Sharing the adventures and horizons of the good sloop Akimbo and her crew going sailing... You might want to start at the "beginning" (October 3, 2009)? Thank you for visiting. It means a lot to me, so please leave comments or e-mail me @ jonthowe@gmail.com, and encourage others to visit too. It's a way for me to feel your company even from afar. Good luck to us all. Love and hope, jon

Friday, April 5, 2013

Inside stuff


So here is a question that’s percolating in me…how do i keep myself from seeing each island as “just” another island?  The next day as “just” another day?  The next person as “just” another person?  Maybe i will finally learn to see the details around me.  To see their individuality not as lost “in the big picture” but as intact and important in their own context.  If anyone should be able to focus on the journey more than the destination...a sailor should.  

While i do see the uniqueness of each of us, i also see how small we are.  So there is a core in me that feels how unimportant i am, how little i matter, that i don’t count…and a child that wants to be important, to matter and to count.  I’m sounding jaded in the questions above.  And tired.  I look at this trip and wonder if i’ve arranged it to get tired of my “self.”  What new way can i think and feel “my” life.  Have i set myself up to get sick of “sailor” jon.  And if i am no longer him, who am i?  This question reaches deep in me, it both excites and saddens me.  And feels real. 

The other question:  how am i gonna learn to relax on this trip?  This popped up yesterday at lunch.  I dropped my head back, took a deep breath, heard the wind in the palm trees, felt its warmth.  Ahhh.  Between keeping up with the equipment, the weather and the calendar…  I don't want to look back on the trip to ask if i had fun.  I'm doing what i want to do.  There's nowhere else i want to be than right here right now.  And how rare and lucky is that?  Sure, we're always in motion at some level, we've always got something to do, and to be real it can't be exclusive, it has to include some hard parts.    But we've accomplished some early and challenging legs pretty handily.  So why not trust that this is all gonna work out well, jon?  Pay attention, but "don't worry, be happy..."

2 comments:

Anonymous said...

Try starting each day with the knowledge that this day will never come again. Also, it's very possible that you will never pass this way again. What can you burn into your memory about this island and this configuration of people and this beautiful lunch so that the memories live with you forever? You are creating the stories of your life today.

Unknown said...

Jon, I loved "catching up". It has been awhile since you were able to post and a relished each story.

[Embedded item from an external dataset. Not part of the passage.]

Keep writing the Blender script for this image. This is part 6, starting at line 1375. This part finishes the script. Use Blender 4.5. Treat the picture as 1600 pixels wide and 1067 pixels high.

Told beautifully, by the way. It truly amazes me all the knowledge you have acquired and what it takes to venture so far away. You always rise to whatever height it requires. As to your questions most recently. Forget about it! Forget about self and then everything and everyone will be the focus. You are then absorbing the experience, you become it rather than placing yourself into the picture of what you think the reality is. You do this all the time when sailing. Your focus is on the sail, the rigging, the motion.... you drop self and are the whole experience. Notice the small things, as many as you can and an island isn't just the next island, it is a island unlike any you have seen or will see again. You said it yourself. Breath. AHHH. You are reborn and see differently. Feel the breeze on the back of your neck. AHHH. It is possible to stay grounded on a boat, you prove that everyday. Rare and lucky, you bet. As my life gets "smaller", I realize that it is just change. Not smaller, just different, as each day is for all of us. Be aware and safe, but find I find comfort in knowing you are out there living, soaking up life, now let it be and perhaps it, (whatever you want it to be), will come more easily? Yes, I'm still a shitty writer!